--- begin DATA LINES ---

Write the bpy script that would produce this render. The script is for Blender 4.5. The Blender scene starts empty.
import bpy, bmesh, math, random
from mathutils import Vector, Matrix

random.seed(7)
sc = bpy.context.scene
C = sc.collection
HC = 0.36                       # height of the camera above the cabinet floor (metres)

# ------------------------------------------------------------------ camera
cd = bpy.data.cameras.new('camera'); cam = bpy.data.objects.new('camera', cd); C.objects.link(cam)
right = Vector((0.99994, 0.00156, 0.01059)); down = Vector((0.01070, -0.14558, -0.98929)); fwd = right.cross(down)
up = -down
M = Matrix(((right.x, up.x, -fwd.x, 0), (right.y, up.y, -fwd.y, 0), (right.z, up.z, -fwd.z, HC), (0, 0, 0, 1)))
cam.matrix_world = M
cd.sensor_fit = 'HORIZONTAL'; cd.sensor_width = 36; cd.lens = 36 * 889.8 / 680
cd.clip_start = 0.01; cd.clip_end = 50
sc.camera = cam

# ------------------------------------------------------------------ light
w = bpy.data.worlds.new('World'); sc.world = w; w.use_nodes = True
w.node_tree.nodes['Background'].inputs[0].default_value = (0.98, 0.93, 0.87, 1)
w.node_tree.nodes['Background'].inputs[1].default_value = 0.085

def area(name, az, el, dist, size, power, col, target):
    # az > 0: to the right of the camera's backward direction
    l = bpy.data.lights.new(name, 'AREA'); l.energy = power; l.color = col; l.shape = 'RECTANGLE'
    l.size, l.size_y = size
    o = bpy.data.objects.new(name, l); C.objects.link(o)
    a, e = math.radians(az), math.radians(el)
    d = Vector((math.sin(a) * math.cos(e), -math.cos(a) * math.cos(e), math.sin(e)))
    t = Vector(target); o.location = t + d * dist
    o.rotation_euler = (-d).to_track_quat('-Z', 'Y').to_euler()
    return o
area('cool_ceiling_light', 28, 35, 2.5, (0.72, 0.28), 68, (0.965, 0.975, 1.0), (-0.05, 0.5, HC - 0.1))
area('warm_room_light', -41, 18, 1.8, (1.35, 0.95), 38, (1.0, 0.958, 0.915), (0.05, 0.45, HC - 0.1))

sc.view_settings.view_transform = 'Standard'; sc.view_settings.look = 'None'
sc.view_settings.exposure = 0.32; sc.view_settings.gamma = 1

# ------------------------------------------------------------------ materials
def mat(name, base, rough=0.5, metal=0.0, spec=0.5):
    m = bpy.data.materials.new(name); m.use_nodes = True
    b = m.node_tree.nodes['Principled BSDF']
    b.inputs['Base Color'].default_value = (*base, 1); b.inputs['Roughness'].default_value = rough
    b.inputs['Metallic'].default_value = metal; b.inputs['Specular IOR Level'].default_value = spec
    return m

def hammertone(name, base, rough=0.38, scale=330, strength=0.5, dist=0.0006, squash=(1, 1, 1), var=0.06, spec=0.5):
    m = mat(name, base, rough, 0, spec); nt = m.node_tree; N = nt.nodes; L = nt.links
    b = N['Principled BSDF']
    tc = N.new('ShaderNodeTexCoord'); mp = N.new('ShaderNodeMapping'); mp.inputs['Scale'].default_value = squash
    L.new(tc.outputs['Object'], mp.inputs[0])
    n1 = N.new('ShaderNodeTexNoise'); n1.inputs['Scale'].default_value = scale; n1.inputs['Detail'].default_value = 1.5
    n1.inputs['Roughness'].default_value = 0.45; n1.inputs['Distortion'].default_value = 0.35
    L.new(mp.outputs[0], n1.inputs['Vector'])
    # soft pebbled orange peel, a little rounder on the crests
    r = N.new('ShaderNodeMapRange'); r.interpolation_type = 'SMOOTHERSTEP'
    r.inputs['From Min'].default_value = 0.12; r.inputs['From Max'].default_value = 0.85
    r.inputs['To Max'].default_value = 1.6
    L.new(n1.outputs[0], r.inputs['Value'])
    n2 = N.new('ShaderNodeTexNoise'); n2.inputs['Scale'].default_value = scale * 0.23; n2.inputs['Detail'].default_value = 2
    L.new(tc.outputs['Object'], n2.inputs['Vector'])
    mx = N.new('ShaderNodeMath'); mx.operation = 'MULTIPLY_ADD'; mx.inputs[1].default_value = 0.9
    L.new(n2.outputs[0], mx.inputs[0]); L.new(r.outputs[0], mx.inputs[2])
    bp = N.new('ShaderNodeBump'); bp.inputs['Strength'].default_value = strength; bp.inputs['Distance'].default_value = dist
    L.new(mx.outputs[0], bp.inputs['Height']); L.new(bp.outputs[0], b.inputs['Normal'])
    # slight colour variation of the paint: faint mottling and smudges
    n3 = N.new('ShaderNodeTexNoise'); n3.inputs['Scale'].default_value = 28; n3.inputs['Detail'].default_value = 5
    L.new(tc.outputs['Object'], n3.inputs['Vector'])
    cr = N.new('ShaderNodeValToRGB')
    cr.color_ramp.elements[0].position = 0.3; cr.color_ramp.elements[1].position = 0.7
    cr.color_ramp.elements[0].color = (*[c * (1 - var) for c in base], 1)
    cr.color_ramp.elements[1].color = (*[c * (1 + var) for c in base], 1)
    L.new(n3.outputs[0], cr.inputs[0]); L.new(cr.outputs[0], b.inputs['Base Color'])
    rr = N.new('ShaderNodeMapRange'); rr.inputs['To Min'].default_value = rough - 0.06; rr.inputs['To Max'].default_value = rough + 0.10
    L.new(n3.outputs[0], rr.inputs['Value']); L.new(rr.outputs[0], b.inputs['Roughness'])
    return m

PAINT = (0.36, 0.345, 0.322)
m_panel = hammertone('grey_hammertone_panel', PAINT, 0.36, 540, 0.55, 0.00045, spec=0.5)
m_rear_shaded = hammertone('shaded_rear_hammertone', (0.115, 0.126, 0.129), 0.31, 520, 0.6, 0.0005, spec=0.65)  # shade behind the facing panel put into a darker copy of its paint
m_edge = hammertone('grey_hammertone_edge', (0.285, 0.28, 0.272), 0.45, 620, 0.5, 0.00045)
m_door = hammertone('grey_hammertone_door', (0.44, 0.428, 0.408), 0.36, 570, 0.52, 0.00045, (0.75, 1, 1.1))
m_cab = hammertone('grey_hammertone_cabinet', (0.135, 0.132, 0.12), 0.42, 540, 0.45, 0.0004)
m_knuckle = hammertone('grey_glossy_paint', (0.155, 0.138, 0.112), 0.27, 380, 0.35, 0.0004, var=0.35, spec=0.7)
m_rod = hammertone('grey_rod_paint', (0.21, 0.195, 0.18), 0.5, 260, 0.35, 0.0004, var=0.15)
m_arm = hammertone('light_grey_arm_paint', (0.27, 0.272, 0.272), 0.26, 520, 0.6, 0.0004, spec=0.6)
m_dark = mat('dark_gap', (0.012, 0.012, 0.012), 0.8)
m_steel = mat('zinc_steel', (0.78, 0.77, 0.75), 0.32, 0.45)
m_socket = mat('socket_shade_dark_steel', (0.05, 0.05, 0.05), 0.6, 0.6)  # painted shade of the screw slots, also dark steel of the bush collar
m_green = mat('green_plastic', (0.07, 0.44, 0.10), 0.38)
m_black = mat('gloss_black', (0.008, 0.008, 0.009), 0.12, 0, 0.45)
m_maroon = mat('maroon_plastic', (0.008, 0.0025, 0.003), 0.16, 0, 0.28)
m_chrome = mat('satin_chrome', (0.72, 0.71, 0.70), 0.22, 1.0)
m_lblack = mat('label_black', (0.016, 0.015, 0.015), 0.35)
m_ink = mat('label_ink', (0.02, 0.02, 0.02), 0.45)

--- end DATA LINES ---

→ **WRITTEN INSTRUCTION**: Write out every line of the material again, exactly as it reads.

→ **TASK RESPONSE**:
Write the bpy script that would produce this render. The script is for Blender 4.5. The Blender scene starts empty.
import bpy, bmesh, math, random
from mathutils import Vector, Matrix

random.seed(7)
sc = bpy.context.scene
C = sc.collection
HC = 0.36                       # height of the camera above the cabinet floor (metres)

# ------------------------------------------------------------------ camera
cd = bpy.data.cameras.new('camera'); cam = bpy.data.objects.new('camera', cd); C.objects.link(cam)
right = Vector((0.99994, 0.00156, 0.01059)); down = Vector((0.01070, -0.14558, -0.98929)); fwd = right.cross(down)
up = -down
M = Matrix(((right.x, up.x, -fwd.x, 0), (right.y, up.y, -fwd.y, 0), (right.z, up.z, -fwd.z, HC), (0, 0, 0, 1)))
cam.matrix_world = M
cd.sensor_fit = 'HORIZONTAL'; cd.sensor_width = 36; cd.lens = 36 * 889.8 / 680
cd.clip_start = 0.01; cd.clip_end = 50
sc.camera = cam

# ------------------------------------------------------------------ light
w = bpy.data.worlds.new('World'); sc.world = w; w.use_nodes = True
w.node_tree.nodes['Background'].inputs[0].default_value = (0.98, 0.93, 0.87, 1)
w.node_tree.nodes['Background'].inputs[1].default_value = 0.085

def area(name, az, el, dist, size, power, col, target):
    # az > 0: to the right of the camera's backward direction
    l = bpy.data.lights.new(name, 'AREA'); l.energy = power; l.color = col; l.shape = 'RECTANGLE'
    l.size, l.size_y = size
    o = bpy.data.objects.new(name, l); C.objects.link(o)
    a, e = math.radians(az), math.radians(el)
    d = Vector((math.sin(a) * math.cos(e), -math.cos(a) * math.cos(e), math.sin(e)))
    t = Vector(target); o.location = t + d * dist
    o.rotation_euler = (-d).to_track_quat('-Z', 'Y').to_euler()
    return o
area('cool_ceiling_light', 28, 35, 2.5, (0.72, 0.28), 68, (0.965, 0.975, 1.0), (-0.05, 0.5, HC - 0.1))
area('warm_room_light', -41, 18, 1.8, (1.35, 0.95), 38, (1.0, 0.958, 0.915), (0.05, 0.45, HC - 0.1))

sc.view_settings.view_transform = 'Standard'; sc.view_settings.look = 'None'
sc.view_settings.exposure = 0.32; sc.view_settings.gamma = 1

# ------------------------------------------------------------------ materials
def mat(name, base, rough=0.5, metal=0.0, spec=0.5):
    m = bpy.data.materials.new(name); m.use_nodes = True
    b = m.node_tree.nodes['Principled BSDF']
    b.inputs['Base Color'].default_value = (*base, 1); b.inputs['Roughness'].default_value = rough
    b.inputs['Metallic'].default_value = metal; b.inputs['Specular IOR Level'].default_value = spec
    return m

def hammertone(name, base, rough=0.38, scale=330, strength=0.5, dist=0.0006, squash=(1, 1, 1), var=0.06, spec=0.5):
    m = mat(name, base, rough, 0, spec); nt = m.node_tree; N = nt.nodes; L = nt.links
    b = N['Principled BSDF']
    tc = N.new('ShaderNodeTexCoord'); mp = N.new('ShaderNodeMapping'); mp.inputs['Scale'].default_value = squash
    L.new(tc.outputs['Object'], mp.inputs[0])
    n1 = N.new('ShaderNodeTexNoise'); n1.inputs['Scale'].default_value = scale; n1.inputs['Detail'].default_value = 1.5
    n1.inputs['Roughness'].default_value = 0.45; n1.inputs['Distortion'].default_value = 0.35
    L.new(mp.outputs[0], n1.inputs['Vector'])
    # soft pebbled orange peel, a little rounder on the crests
    r = N.new('ShaderNodeMapRange'); r.interpolation_type = 'SMOOTHERSTEP'
    r.inputs['From Min'].default_value = 0.12; r.inputs['From Max'].default_value = 0.85
    r.inputs['To Max'].default_value = 1.6
    L.new(n1.outputs[0], r.inputs['Value'])
    n2 = N.new('ShaderNodeTexNoise'); n2.inputs['Scale'].default_value = scale * 0.23; n2.inputs['Detail'].default_value = 2
    L.new(tc.outputs['Object'], n2.inputs['Vector'])
    mx = N.new('ShaderNodeMath'); mx.operation = 'MULTIPLY_ADD'; mx.inputs[1].default_value = 0.9
    L.new(n2.outputs[0], mx.inputs[0]); L.new(r.outputs[0], mx.inputs[2])
    bp = N.new('ShaderNodeBump'); bp.inputs['Strength'].default_value = strength; bp.inputs['Distance'].default_value = dist
    L.new(mx.outputs[0], bp.inputs['Height']); L.new(bp.outputs[0], b.inputs['Normal'])
    # slight colour variation of the paint: faint mottling and smudges
    n3 = N.new('ShaderNodeTexNoise'); n3.inputs['Scale'].default_value = 28; n3.inputs['Detail'].default_value = 5
    L.new(tc.outputs['Object'], n3.inputs['Vector'])
    cr = N.new('ShaderNodeValToRGB')
    cr.color_ramp.elements[0].position = 0.3; cr.color_ramp.elements[1].position = 0.7
    cr.color_ramp.elements[0].color = (*[c * (1 - var) for c in base], 1)
    cr.color_ramp.elements[1].color = (*[c * (1 + var) for c in base], 1)
    L.new(n3.outputs[0], cr.inputs[0]); L.new(cr.outputs[0], b.inputs['Base Color'])
    rr = N.new('ShaderNodeMapRange'); rr.inputs['To Min'].default_value = rough - 0.06; rr.inputs['To Max'].default_value = rough + 0.10
    L.new(n3.outputs[0], rr.inputs['Value']); L.new(rr.outputs[0], b.inputs['Roughness'])
    return m

PAINT = (0.36, 0.345, 0.322)
m_panel = hammertone('grey_hammertone_panel', PAINT, 0.36, 540, 0.55, 0.00045, spec=0.5)
m_rear_shaded = hammertone('shaded_rear_hammertone', (0.115, 0.126, 0.129), 0.31, 520, 0.6, 0.0005, spec=0.65)  # shade behind the facing panel put into a darker copy of its paint
m_edge = hammertone('grey_hammertone_edge', (0.285, 0.28, 0.272), 0.45, 620, 0.5, 0.00045)
m_door = hammertone('grey_hammertone_door', (0.44, 0.428, 0.408), 0.36, 570, 0.52, 0.00045, (0.75, 1, 1.1))
m_cab = hammertone('grey_hammertone_cabinet', (0.135, 0.132, 0.12), 0.42, 540, 0.45, 0.0004)
m_knuckle = hammertone('grey_glossy_paint', (0.155, 0.138, 0.112), 0.27, 380, 0.35, 0.0004, var=0.35, spec=0.7)
m_rod = hammertone('grey_rod_paint', (0.21, 0.195, 0.18), 0.5, 260, 0.35, 0.0004, var=0.15)
m_arm = hammertone('light_grey_arm_paint', (0.27, 0.272, 0.272), 0.26, 520, 0.6, 0.0004, spec=0.6)
m_dark = mat('dark_gap', (0.012, 0.012, 0.012), 0.8)
m_steel = mat('zinc_steel', (0.78, 0.77, 0.75), 0.32, 0.45)
m_socket = mat('socket_shade_dark_steel', (0.05, 0.05, 0.05), 0.6, 0.6)  # painted shade of the screw slots, also dark steel of the bush collar
m_green = mat('green_plastic', (0.07, 0.44, 0.10), 0.38)
m_black = mat('gloss_black', (0.008, 0.008, 0.009), 0.12, 0, 0.45)
m_maroon = mat('maroon_plastic', (0.008, 0.0025, 0.003), 0.16, 0, 0.28)
m_chrome = mat('satin_chrome', (0.72, 0.71, 0.70), 0.22, 1.0)
m_lblack = mat('label_black', (0.016, 0.015, 0.015), 0.35)
m_ink = mat('label_ink', (0.02, 0.02, 0.02), 0.45)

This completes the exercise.